CN:   No, he's always in the thank yous for inspiration since he was born. But obviously, her name is a double meaning being such a descriptive for changing seasons. His means the Red King in Gaelic, but you can't really work that in to a title or lyric. I guess our love will just have to be enough for him. He's the happiest baby, far so good.

DM:   You were working for a radio station in New York when you met Ritchie. At that point, what training or band experience did you have?
CN:   I was in Little Theater productions and in singing lessons from the age of 4-12, then just chorus in school. No further experience. Just the fact that when he met me, and I went to one of his parties, he asked me to sing a song, and when I did he realized I could carry a tune.
When did you learn to play the shawm, rauschpfeife, pennywhistle, hurdy gurdy, cornamuse, gemshorn and some of the other Renaissance instruments that we hear you play with Blackmore's Night?
CN:   Along the way. It started with the pennywhistle and when I picked that up in 1999 and found it came naturally and wasn't an alien instrument to me, we were able to incorporate that sound into the CD. Then as we toured around the world, we would pick up these beautiful wooden renaissance or medieval woodwind instruments if we could find them. One in a music shop in the back streets of Prague, one in New Hope, Pennsylvania, one in Bradford, England. One day I got a little sad seeing them being hung on our wall as art and realized they were born to create music, not to sit on a shelf looking good. So I went to a local music shop and got a handful of reeds and attempted to play them. I'm pretty sure that the reeds I'm using are all wrong and the fingering is incorrect too, but I can get the scales I need to out of them, so it's working for us!

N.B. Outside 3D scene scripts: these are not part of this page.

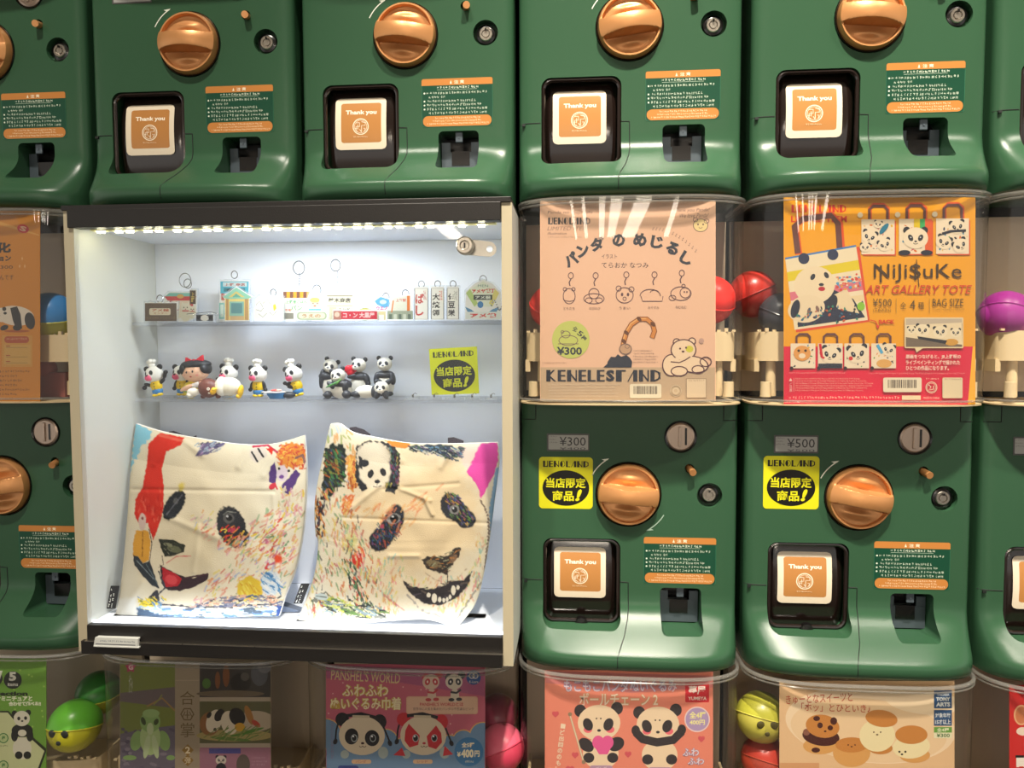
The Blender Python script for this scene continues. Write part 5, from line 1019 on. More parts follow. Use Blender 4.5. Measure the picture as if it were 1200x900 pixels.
def strap(root, fn, pts, Y, w=.004):
    mb = MB(); P0 = [fn(x, y, Y) for x, y in pts]; vs = []
    for p in P0: vs += [(p.x, p.y-.0008, p.z-w), (p.x, p.y-.0008, p.z+w), (p.x, p.y+.0012, p.z+w), (p.x, p.y+.0012, p.z-w)]
    n = len(P0); fs = [(4*i+a, 4*i+(a+1) % 4, 4*i+4+(a+1) % 4, 4*i+4+a) for i in range(n-1) for a in range(4)]+[(0, 1, 2, 3), (4*n-1, 4*n-2, 4*n-3, 4*n-4)]
    return mb.add(vs, fs).build('handle', 'darkcloth', root, False)
strap(bag1, b1p, [(355, 118), (370, 116), (400, 128), (430, 138), (450, 132)], .012, .0042)
strap(bag1, b1p, [(620, 160), (670, 158), (715, 152), (735, 158)], .012, .0018)
strap(bag2, b2p, [(240, 104), (260, 102), (290, 112), (312, 128)], .006, .0042); strap(bag2, b2p, [(585, 140), (605, 138), (640, 150)], .006, .004)
def tag(root, fn, x0, y0, x1, y1, sk, Y):
    q = [fn(x0+sk, y0, Y), fn(x1+sk, y0, Y), fn(x1, y1, Y), fn(x0, y1, Y)]; mb = MB(); mb.add([tuple(v) for v in q]+[(v.x, v.y+.001, v.z) for v in q], [(3, 2, 1, 0), (4, 5, 6, 7)]+[(i, (i+1) % 4, (i+1) % 4+4, i+4) for i in range(4)], '2c2c2e')
    o = mb.build('fabric_tag', 'cloth', root, False); t = Print()
    t.marks(0, 0, 1.0, .30, 'e8e8e0', 1, .8, int(x0)); t.marks(0, .42, .8, .72, 'e8e8e0', 1, .8, int(x0)+1)
    def mp(a, b, k):
        u, v = .15+.75*b, .93-.86*a; p = q[0]*(1-u)*(1-v)+q[1]*u*(1-v)+q[2]*u*v+q[3]*(1-u)*v; return (p.x, p.y-.0004-k*LAY, p.z)
    link('tag_print', t.mesh('tag_print', mp, 'gloss'), o)
tag(bag1, b1p, 135, 650, 165, 730, 14, -.064); tag(bag2, b2p, 42, 642, 72, 712, 26, -.066)
for root, fn, pts, y0, c in ((bag1, b1p, [(735, 712), (812, 738), (800, 752), (735, 762)], -.045, '6a7486'), (bag2, b2p, [(625, 765), (700, 775), (716, 785), (650, 803), (615, 800)], -.045, '9aa2b0')):
    q = [fn(x, y, y0) for x, y in pts]; n = len(q); q = [Vector((v.x, v.y, max(v.z, .0008))) for v in q]
    MB().add([tuple(v) for v in q]+[(v.x, v.y+.012, v.z) for v in q], [tuple(range(n))[::-1], tuple(range(n, 2*n))]+[(i, (i+1) % n, (i+1) % n+n, i+n) for i in range(n)], c).build('bottom_fold', 'cloth', root, False)

# ---------------------------------------------------------------- little figures on the lower shelf (sizes in photo pixels, 1 px = PX m there)
YF = .016; PX = (YF-CP[1])/FPX; SHELF2 = ZO-.4555; SHELF1 = ZO-.3550
def fig(name, px, label, prims, paint=(), extra=(), Y=YF, foot=463, floor=SHELF2, cat='figurine', group='vinyl figurines on the lower shelf', base=None, vox=.00055):
    """prims: (x, z, y, rx, rz, ry, turn, colour) in px from the foot point; merged into one skin and coloured by the nearest one"""
    c = at(px, foot, Y); root = empty(name, (c[0], Y, floor), label, cat, group)
    k = PX*(Y-CP[1])/(YF-CP[1])
    def mt(p): return Matrix.Translation((p[0]*k, -p[2]*k, p[1]*k)) @ Matrix.Rotation(math.radians(p[6]), 4, 'Y') @ Matrix.Diagonal((p[3]*k, p[5]*k, p[4]*k, 1))
    mb = MB()
    for p in prims: mb.ball((0, 0, 0), 1, mtx=mt(p), seg=20, rings=12)
    o = mb.build('body', 'toy'); rm = o.modifiers.new('r', 'REMESH'); rm.mode = 'VOXEL'; rm.voxel_size = vox
    sm_ = o.modifiers.new('s', 'SMOOTH'); sm_.factor = .5; sm_.iterations = 3
    me = bpy.data.meshes.new_from_object(o.evaluated_get(bpy.context.evaluated_depsgraph_get())); bpy.data.objects.remove(o)
    n = len(me.vertices); co = np.empty(n*3); me.vertices.foreach_get('co', co); co = np.c_[co.reshape(-1, 3), np.ones(n)]
    for at_ in list(me.color_attributes): me.color_attributes.remove(at_)
    D = []
    for p in prims: q = co @ np.array(mt(p).inverted()).T; D.append((np.linalg.norm(q[:, :3], axis=1)-1)*min(p[3], p[4], p[5]))
    col = np.array([lin(p[7]) for p in prims])[np.argmin(np.array(D), axis=0)]
    for p in paint:
        q = co @ np.array(mt(p).inverted()).T; m = np.clip((1.06-np.linalg.norm(q[:, :3], axis=1))/.12, 0, 1)[:, None]; col = col*(1-m)+np.array(lin(p[7]))*m
    ca = me.color_attributes.new('Col', 'FLOAT_COLOR', 'POINT'); ca.data.foreach_set('color', np.c_[col, np.ones(n)].astype(np.float32).ravel())
    me.polygons.foreach_set('use_smooth', [True]*len(me.polygons)); me.materials.clear(); me.materials.append(M['toy']); me.name = 'body'
    zs = co[:, 2].min(); me.transform(Matrix.Translation((0, 0, -zs+.0002+(.0012 if base else 0))))
    link('body', me, root)
    for nm, shapes in extra:
        e = MB((0, 0, -zs+.0002+(.0012 if base else 0)))
        for p in shapes:
            if p[0] == 'cone': e.prism([(a*k, b*k) for a, b in p[1]], -p[2]*k, -p[3]*k, p[4])
            else: e.ball((0, 0, 0), 1, p[7], mt(p), 18, 10)
        e.build(nm, 'toy', root)
    if base:
        MB().lathe([(0, .0012), (base*k, .0012), (base*k, 0)], mtx=Matrix.Diagonal((1, .55, 1, 1))).build('clear_base', 'acryl', root)
    return root
WH, BL_, YL, BU, PKc, SK = 'f2efe6', '26272b', 'e8c416', '3f86c0', 'e8587c', 'f0c0a0'
def chef(px, label, tilt=0, arms='down', face=-1, zz=0, hat=True, Y=YF, crouch=False):
    t = math.radians(tilt)
    def r(x, z): return (x*math.cos(t)+z*math.sin(t), -x*math.sin(t)+z*math.cos(t))
    def pr(x, z, y, rx, rz, ry, a, c): q = r(x, z); return (q[0], q[1], y, rx, rz, ry, a+tilt, c)
    P_ = [pr(0, 15, 0, 8, 9, 6.5, 0, YL), pr(0, 7.5, 0, 7.5, 5.5, 6, 0, BU), pr(-3.5, 2.5, 1.5, 4, 2, 4.5, 0, YL), pr(3.5, 2.5, 1.5, 4, 2, 4.5, 0, YL), pr(0, 31, 0, 12, 11, 11, 0, WH),
          pr(-9.5, 39.5, 0, 4, 4, 2.8, 0, BL_), pr(9.5, 39.5, 0, 4, 4, 2.8, 0, BL_)]
    if arms == 'wave': P_ += [pr(10, 20, 1, 5, 2.6, 2.6, -35, BL_), pr(15, 27, 1, 5, 2.5, 2.5, -65, BL_), pr(17, 31, 1, 3, 3, 3, 0, BL_), pr(-11, 18, 1, 6, 2.5, 2.6, 25, BL_), pr(-17, 15, 1, 3.2, 3, 3, 0, BL_)]
    elif arms == 'down': P_ += [pr(-8.5, 16, 1, 2.6, 6, 2.6, 15, BL_), pr(8.5, 16, 1, 2.6, 6, 2.6, -15, BL_), pr(-10.5, 10.5, 1.5, 2.8, 2.8, 2.8, 0, BL_), pr(10.5, 10.5, 1.5, 2.8, 2.8, 2.8, 0, BL_)]
    elif arms == 'reach': P_ += [pr(-9, 20, 2, 5, 2.5, 2.6, -20, BL_), pr(-14, 22, 2, 3, 2.6, 2.6, 0, BL_), pr(-7, 15, 4, 5, 2.5, 2.6, 20, BL_)]
    m = pr(face*4, 27, 9, 5, 4.6, 4, 0, 'f07a98'); P_.append(m)
    pa = [pr(face*4, 26.5, 12, 3.8, 3.6, 4, 0, PKc), pr(face*3.5-5, 33, 9, 2.6, 3.4, 4.5, 15, BL_), pr(face*3.5+5, 33, 9, 2.6, 3.4, 4.5, -15, BL_), pr(face*4.5, 30.3, 12, 1.9, 1.5, 3, 0, BL_),
          pr(0, 18, 6.5, .9, .9, 1.5, 0, BL_), pr(0, 14, 6.5, .9, .9, 1.5, 0, BL_), pr(0, 10.5, 6.5, .9, .9, 1.5, 0, BL_)]
    ex = []
    if hat: ex.append(('chef_hat', [pr(face*1, 43, 0, 4.4, 4.5, 4.4, 0, WH), pr(face*1-3.4, 48, 0, 3.6, 3.2, 3.6, 0, WH), pr(face*1+3.2, 48.3, 0, 3.6, 3.2, 3.6, 0, WH), pr(face*1, 49, 1.5, 3.6, 3.2, 3.4, 0, WH)]))
    sc = .90
    f = lambda L: [tuple([v*sc for v in p[:6]])+p[6:] for p in L]
    return fig('panda_figurine', px, label, f(P_), f(pa), [(n, f(L)) for n, L in ex], Y=Y, base=11)
chef(186, 'chef panda figurine in yellow vest waving one arm, leftmost on shelf', -10, 'wave', -1)
chef(214, 'chef panda figurine in yellow top half hidden behind the doll', 0, 'down', -1, hat=False, Y=.036)
chef(267, 'chef panda figurine with white hat behind the bear-hooded figure', 4, 'reach', -1, Y=.036)
chef(303, 'chef panda figurine in yellow vest standing upright alone', 0, 'down', -1)
chef(351, 'chef panda figurine leaning left over the small grill', -14, 'reach', -1, Y=.020)
HR = '2e3034'
fig('doll_figurine', 226, 'doll figurine with black bob hair and big red bow, leaning', [(4, 33, 0, 17, 12, 11, -4, SK), (-2, 12, 0, 10, 10, 7, 20, 'e8d23c'), (10, 18, 5, 12, 3.4, 3.4, -12, 'f0e8e4'), (-4, 14, 7, 9, 3, 3, -25, SK)],
    [(-2, 33, 11, 1.1, 1.5, 2, 0, BL_), (6, 34, 11, 1.1, 1.5, 2, 0, BL_), (3, 27.5, 11, 2, 1.1, 2, 0, 'c83040'), (-6, 29, 10, 2, 1.6, 2, 0, 'f0a090'), (11, 29.5, 10, 2, 1.6, 2, 0, 'f0a090'), (-2, 8, 6, 9, 1, 4, 20, '6fa04c')],
    [('hair', [(4, 42, -2, 19, 6.5, 13, -3, HR), (-8, 37, -1, 7, 9, 11, 10, HR), (17, 38, -1, 5.5, 8, 11, -15, HR), (5, 40, -4, 17, 8, 9, 0, HR)]),
     ('hair_bow', [('cone', [(-6, 51), (-7, 42.5), (4, 46)], 4, 0, 'd8283a'), ('cone', [(15, 54), (16, 43), (4, 46)], 4, 0, 'd8283a'), (4, 46.5, 3, 2.6, 2.6, 2.6, 0, 'c01f30')])], Y=.022, group='vinyl figurines on the lower shelf')
BRn = '6e4038'
fig('bear_figurine', 252, 'white figure in a brown bear hood lying face down, yellow beak and shoe', [(-6, 13, 4, 12.5, 12, 10, 0, BRn), (-15, 20, 4, 3.4, 3.4, 2.4, 0, BRn), (-13, 2.8, 4, 3.2, 2.8, 2.4, 0, BRn), (6, 3, 4, 3.2, 2.8, 2.4, 0, BRn), (17, 15, -1, 16, 11.5, 9, 3, 'f0ead6'), (9, 15, 1, 7, 12, 9.5, 0, 'f4f0e2'), (-26, 8, 3, 8, 5, 4, 0, 'f2eee0'), (-30, 4.5, 3, 4.5, 3.5, 4, 0, 'f2eee0')],
    [(-15, 20, 7, 1.8, 1.8, 2, 0, 'e0b0a0'), (-1.5, 12.5, 14, 1.8, 1.8, 3, 0, 'f4f0e2'), (-1, 7, 14, 1.8, 1.8, 3, 0, 'f4f0e2'), (-1.5, 12.5, 15, .9, .9, 3, 0, BL_), (-1, 7, 15, .9, .9, 3, 0, BL_)],
    [('beak', [(3.5, 9.5, 11, 4.6, 3.2, 4, -55, 'e8b41c'), (5, 12, 12, 3.2, 2.4, 3.4, -10, 'f0c83c')]), ('shoe', [(33, 9, 1, 3.2, 8, 4.5, 12, 'ecc02c'), (30.5, 3, 1, 3, 3, 4.5, 0, 'ecc02c')])], Y=.004)
g_ = at(325, 463, .012); gr = empty('toy_grill', (g_[0], .012, SHELF2), 'small blue and grey toy grill plate in front of the leaning chef panda', 'figurine')
MB().lathe([(0, .0), (.010, .0), (.0135, .005), (.014, .0075), (0, .0075)], c='3f80b8', mtx=Matrix.Diagonal((1, .8, 1, 1))).build('pan', 'toy', gr); MB().lathe([(0, .0075), (.017, .008), (.0165, .0092), (0, .0092)], c='d8d4d0', mtx=Matrix.Translation((-.004, 0, 0)) @ Matrix.Diagonal((1, .8, 1, 1))).build('plate', 'toy', gr)
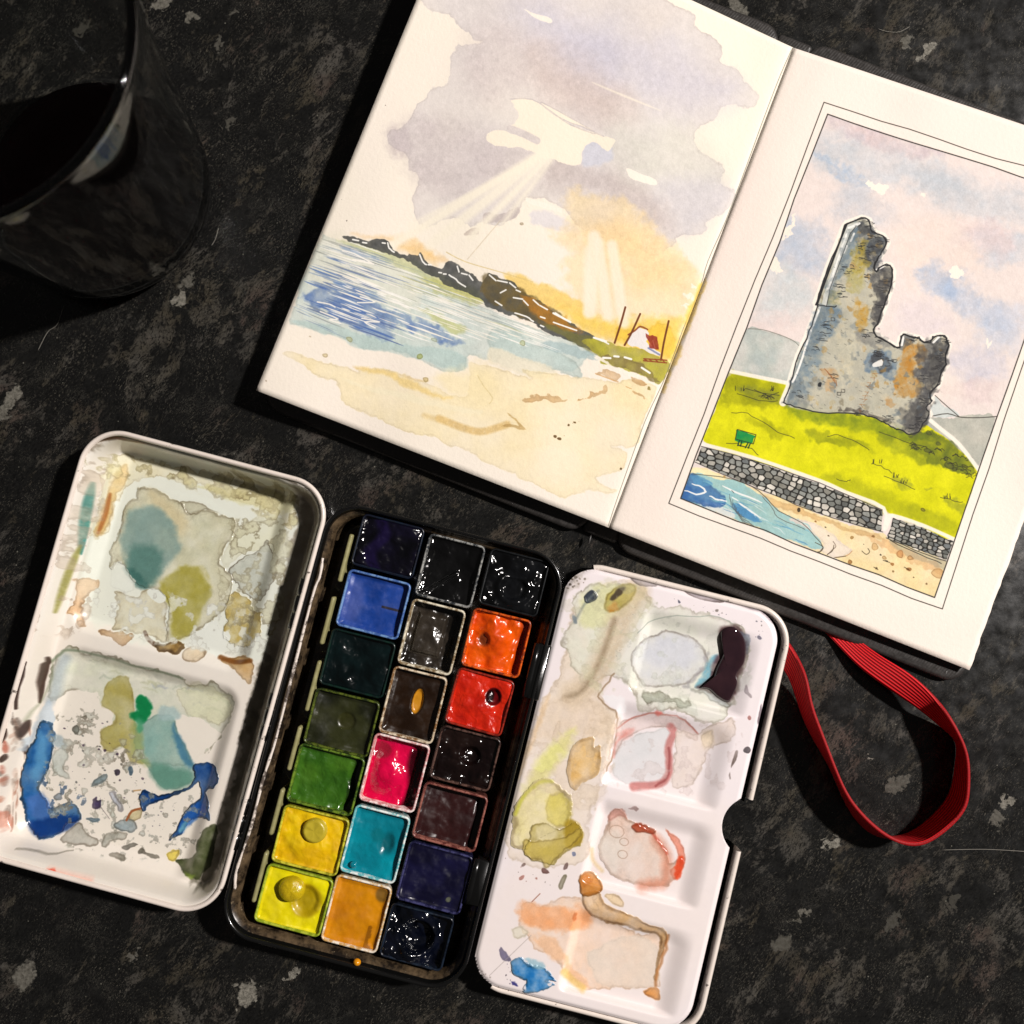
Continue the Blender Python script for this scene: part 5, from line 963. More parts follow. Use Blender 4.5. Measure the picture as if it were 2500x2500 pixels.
lid = LID.root("lid", tin)
def ramp_well(x, y, wells):
    """shallow pools that slope up gently on two sides and end in a crisp step on the other two"""
    z = 0
    for cx, cy, hx, hy, r, dp in wells:
        f = np.minimum(1.0, sstep(hx, hx - 6.5, x - cx)) * sstep(-hx - .4, -hx + 2.6, x - cx) * sstep(hy, hy - 5.5, y - cy) * sstep(-hy - .2, -hy + 1.1, y - cy)
        f = f * sstep(.3, -1.2, sdbox(x, y, cx, cy, hx + .2, hy + .2, r)); z = z - dp * f
    return z
def well_depth(x, y, wells, slope):
    z = 0
    for cx, cy, hx, hy, r, dp in wells: z = z - dp * sstep(slope, 0, sdbox(x, y, cx, cy, hx, hy, r) + slope)
    return z
w1 = LID.loc(*RH((1075, 850))[0]); w2 = LID.loc(*RI((850, 850))[0])
lw = [(w1[0] + .5, w1[1], 23.5, 25.5, 5, 2.6), (w2[0] + .5, w2[1], 23.5, 25.0, 5, 2.6)]
def lidz(x, y):
    d = -sdbox(x, y, 0, 0, 33.8, 58.3, 10.5)
    z = 3.5 + well_depth(x, y, [(a, b, c + 2.2, e + 2.2, r + 1, q) for a, b, c, e, r, q in lw], 4.6)
    return z + 8.2 * (1 - sstep(1.5, 4.6, d)) + .12 * (fbm(x / 14, y / 14, 3) - .5)
V, F = grid_mesh(np.arange(-32.6, 32.7, .5), np.arange(-57.1, 57.2, .5), lidz, lambda x, y: sdbox(x, y, 0, 0, 32.7, 57.2, 9.4))
mesh_obj("mixing_wells", V, F, lidpaint, lid, uv=LID.uv(V))
rim_white = None
def rimmat(name, seed, thr=.62):
    m = NT(name); v = m.coord(1000); a = m.noise(v, .35, 6, .7); f = m.ramp(a, [(thr, G3(0)), (thr + .06, G3(.9))])
    c = m.mix(m.noise(v, .12, 3), lin((232, 222, 214)), lin((214, 200, 188))); c = m.mix(f, c, lin((58, 46, 38)))
    m.set(Base_Color=c, Roughness=.28, Coat_Weight=.3, Normal=m.bump(m.noise(v, .6, 4), .3, .0001)); return m.m
rim_white = rimmat("worn_white_enamel", 1, .615); rim_cream = rimmat("worn_cream_enamel", 2, .50)
V, F = loft(rr_profile(33.8, 58.3, 10.5, [(1.35, 6.5), (1.25, 11.6), (1.05, 12.3), (.6, 12.7), (.1, 12.5), (-.15, 12.0), (-.1, 11.4), (.2, 11.2)], 14)); mesh_obj("rolled_rim", V, F, rim_white, lid)
V, F = loft(rr_profile(33.8, 58.3, 10.5, [(.25, 11.3), (.3, 4), (1.2, 1.2), (3, .1)], 14), True, False, True); mesh_obj("lid_shell", V, F, enamel_black, lid)

# ---- pan tray
tray = TRAY.root("pan_tray", tin)
trayin = NT("stained_tray_enamel"); v = trayin.coord(1000)
c = trayin.mix(trayin.ramp(trayin.noise(v, .22, 6, .7), [(.42, G3(0)), (.62, G3(1))]), lin((28, 22, 17)), lin((92, 76, 56))); c = trayin.mix(trayin.ramp(trayin.noise(v, .5, 5, .7), [(.63, G3(0)), (.7, G3(.8))]), c, lin((150, 132, 104)))
trayin.set(Base_Color=c, Roughness=.25, Coat_Weight=.4, Normal=trayin.bump(trayin.noise(v, .8, 4), .4, .0001)); trayin = trayin.m
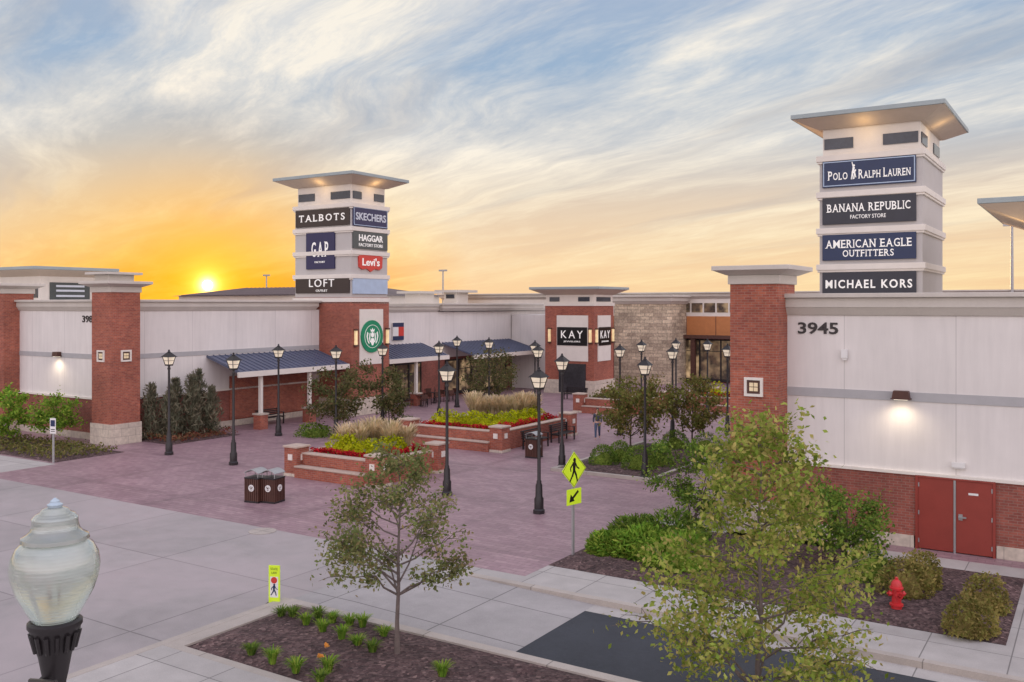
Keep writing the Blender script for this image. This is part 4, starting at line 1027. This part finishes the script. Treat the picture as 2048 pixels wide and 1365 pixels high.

DM:   In your time away from Blackmore's Night and performing, what might we find you listening to? Are there any newer bands or musicians that you enjoy?
CN:   My CD collection is pretty varied. I love Joan Osbourne's Little Wild One CD or Kelly Clarkson songs, but I also love show tunes, 80's hair bands, love songs, European artists like Sarah Brightman, Maggie Reilly or Lambretta, Stevie Nicks and Fleetwood Mac. These days I listen to a lot of the Disney Princess songs CDs and Tinkerbell's fairy CD for my daughter - which, believe it or not, is better than a lot of the songs on the radio in my opinion! 
DM:   If someone that has never heard Blackmore's Night asks me to play one song for them, what should I play? What song do you feel best represents Blackmore's Night?
CN:   I love "Darkness" for a mysterious, slower type of haunting ballady song. Maybe "The Circle" for something more intense.
DM:   Thank you again, Candice! I can't tell you how enchanting it was to see you in Chicago a few years back. I have always looked upon Ritchie as a musical idol, but seeing him interact with you and your voice in the live setting was simply stunning. I look forward to seeing you again in support of Dancer and the Moon.
CN:   Thank you Scott! That's really nice to hear. Hope to be back that way soon.